_REQUIRED WORK_
Please repeat the records below exactly, from the first line through the line containing "return tuple(((v/255)/12.92 if", and nothing more.

### LISTED ENTRIES

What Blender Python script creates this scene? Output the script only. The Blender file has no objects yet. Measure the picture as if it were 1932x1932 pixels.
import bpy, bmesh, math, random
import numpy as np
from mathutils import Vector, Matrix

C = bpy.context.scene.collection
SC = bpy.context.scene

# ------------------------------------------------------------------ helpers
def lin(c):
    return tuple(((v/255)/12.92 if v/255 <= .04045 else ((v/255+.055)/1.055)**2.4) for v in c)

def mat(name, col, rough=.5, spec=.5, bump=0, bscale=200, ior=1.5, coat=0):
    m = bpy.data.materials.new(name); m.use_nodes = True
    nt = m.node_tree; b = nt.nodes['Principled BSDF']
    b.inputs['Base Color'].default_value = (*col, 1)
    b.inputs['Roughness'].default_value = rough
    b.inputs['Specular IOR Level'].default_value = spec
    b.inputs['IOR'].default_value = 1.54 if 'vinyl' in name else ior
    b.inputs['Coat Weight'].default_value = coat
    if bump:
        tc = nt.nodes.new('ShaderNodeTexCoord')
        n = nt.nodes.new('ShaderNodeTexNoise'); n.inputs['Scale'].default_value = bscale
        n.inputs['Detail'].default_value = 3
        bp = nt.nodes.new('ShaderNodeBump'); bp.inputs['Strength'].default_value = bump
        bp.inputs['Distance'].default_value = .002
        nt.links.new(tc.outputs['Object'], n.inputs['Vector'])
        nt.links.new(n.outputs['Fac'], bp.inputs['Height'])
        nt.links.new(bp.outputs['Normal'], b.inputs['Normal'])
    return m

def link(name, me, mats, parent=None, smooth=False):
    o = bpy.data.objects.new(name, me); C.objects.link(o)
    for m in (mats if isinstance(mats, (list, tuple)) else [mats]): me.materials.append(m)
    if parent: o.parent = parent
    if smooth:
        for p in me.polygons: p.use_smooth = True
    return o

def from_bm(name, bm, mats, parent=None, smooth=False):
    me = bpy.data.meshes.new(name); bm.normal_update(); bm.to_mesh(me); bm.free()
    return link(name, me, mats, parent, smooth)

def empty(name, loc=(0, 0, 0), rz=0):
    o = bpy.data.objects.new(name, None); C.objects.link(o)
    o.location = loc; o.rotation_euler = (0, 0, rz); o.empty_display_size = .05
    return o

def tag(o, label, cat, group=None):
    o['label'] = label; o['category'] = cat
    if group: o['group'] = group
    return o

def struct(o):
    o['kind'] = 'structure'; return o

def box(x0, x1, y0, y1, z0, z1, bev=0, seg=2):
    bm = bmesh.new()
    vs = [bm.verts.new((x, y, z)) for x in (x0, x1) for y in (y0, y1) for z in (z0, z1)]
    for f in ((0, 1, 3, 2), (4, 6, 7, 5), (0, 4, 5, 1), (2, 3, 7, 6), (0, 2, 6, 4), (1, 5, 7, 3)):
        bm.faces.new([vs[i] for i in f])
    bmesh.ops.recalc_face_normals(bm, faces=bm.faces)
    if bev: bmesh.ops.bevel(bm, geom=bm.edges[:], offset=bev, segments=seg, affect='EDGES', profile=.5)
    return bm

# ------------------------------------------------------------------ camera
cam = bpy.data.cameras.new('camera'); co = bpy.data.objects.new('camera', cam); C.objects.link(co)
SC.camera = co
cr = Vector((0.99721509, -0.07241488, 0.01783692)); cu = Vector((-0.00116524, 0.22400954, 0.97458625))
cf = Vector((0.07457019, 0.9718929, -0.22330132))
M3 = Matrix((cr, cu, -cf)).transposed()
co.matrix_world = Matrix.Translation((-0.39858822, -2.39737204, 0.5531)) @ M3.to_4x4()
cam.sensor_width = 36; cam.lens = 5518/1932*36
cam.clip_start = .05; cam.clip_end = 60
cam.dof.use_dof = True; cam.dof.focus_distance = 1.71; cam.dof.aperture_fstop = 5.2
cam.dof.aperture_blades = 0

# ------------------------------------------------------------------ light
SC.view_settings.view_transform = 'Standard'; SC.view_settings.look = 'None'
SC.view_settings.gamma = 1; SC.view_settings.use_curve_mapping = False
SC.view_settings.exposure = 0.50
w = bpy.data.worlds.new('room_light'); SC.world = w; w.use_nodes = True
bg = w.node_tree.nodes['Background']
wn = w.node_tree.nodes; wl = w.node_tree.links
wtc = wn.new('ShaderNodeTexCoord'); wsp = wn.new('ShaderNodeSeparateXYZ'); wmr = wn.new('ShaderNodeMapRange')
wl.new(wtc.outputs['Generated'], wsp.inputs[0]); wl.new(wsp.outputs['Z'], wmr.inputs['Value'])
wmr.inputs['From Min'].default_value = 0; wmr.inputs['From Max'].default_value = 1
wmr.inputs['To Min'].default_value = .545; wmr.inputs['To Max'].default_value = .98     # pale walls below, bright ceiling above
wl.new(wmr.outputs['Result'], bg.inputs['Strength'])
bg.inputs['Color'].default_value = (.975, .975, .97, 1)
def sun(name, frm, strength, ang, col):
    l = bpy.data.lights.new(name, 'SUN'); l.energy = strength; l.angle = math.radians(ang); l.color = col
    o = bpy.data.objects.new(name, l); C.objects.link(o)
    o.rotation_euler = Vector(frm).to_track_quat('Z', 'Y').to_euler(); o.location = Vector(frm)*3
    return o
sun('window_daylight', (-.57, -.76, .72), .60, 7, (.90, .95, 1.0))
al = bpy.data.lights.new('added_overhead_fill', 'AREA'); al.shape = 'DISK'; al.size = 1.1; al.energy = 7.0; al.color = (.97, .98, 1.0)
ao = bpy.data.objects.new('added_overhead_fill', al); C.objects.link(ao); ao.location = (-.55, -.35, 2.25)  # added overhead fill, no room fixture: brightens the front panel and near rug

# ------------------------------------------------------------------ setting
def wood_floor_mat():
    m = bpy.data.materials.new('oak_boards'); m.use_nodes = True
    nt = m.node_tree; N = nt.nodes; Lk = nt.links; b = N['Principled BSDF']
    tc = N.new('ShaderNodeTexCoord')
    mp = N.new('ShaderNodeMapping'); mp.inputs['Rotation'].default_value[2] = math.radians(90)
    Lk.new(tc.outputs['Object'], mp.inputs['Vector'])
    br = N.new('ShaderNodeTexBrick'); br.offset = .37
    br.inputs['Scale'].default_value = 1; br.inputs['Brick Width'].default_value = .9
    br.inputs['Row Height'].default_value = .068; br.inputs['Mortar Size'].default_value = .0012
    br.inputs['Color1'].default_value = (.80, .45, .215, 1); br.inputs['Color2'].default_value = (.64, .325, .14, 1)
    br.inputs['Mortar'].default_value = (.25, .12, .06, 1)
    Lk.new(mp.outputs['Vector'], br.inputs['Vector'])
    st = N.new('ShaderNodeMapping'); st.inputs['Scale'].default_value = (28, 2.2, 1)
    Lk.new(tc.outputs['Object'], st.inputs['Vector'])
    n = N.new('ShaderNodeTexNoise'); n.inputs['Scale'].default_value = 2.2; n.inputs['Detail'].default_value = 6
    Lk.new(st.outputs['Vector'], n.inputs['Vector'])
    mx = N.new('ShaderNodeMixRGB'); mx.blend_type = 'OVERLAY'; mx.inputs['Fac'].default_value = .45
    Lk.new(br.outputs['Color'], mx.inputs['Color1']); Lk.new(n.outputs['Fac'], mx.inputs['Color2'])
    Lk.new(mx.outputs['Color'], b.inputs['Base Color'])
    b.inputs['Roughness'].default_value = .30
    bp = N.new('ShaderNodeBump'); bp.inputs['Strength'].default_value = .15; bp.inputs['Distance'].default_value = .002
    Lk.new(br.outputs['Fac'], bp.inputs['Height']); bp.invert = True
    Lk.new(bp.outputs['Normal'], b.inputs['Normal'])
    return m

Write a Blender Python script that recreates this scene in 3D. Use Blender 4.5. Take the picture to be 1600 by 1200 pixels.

######

_RESULT OF THIS EXERCISE_
What Blender Python script creates this scene? Output the script only. The Blender file has no objects yet. Measure the picture as if it were 1932x1932 pixels.
import bpy, bmesh, math, random
import numpy as np
from mathutils import Vector, Matrix

C = bpy.context.scene.collection
SC = bpy.context.scene

# ------------------------------------------------------------------ helpers
def lin(c):
    return tuple(((v/255)/12.92 if v/255 <= .04045 else ((v/255+.055)/1.055)**2.4) for v in c)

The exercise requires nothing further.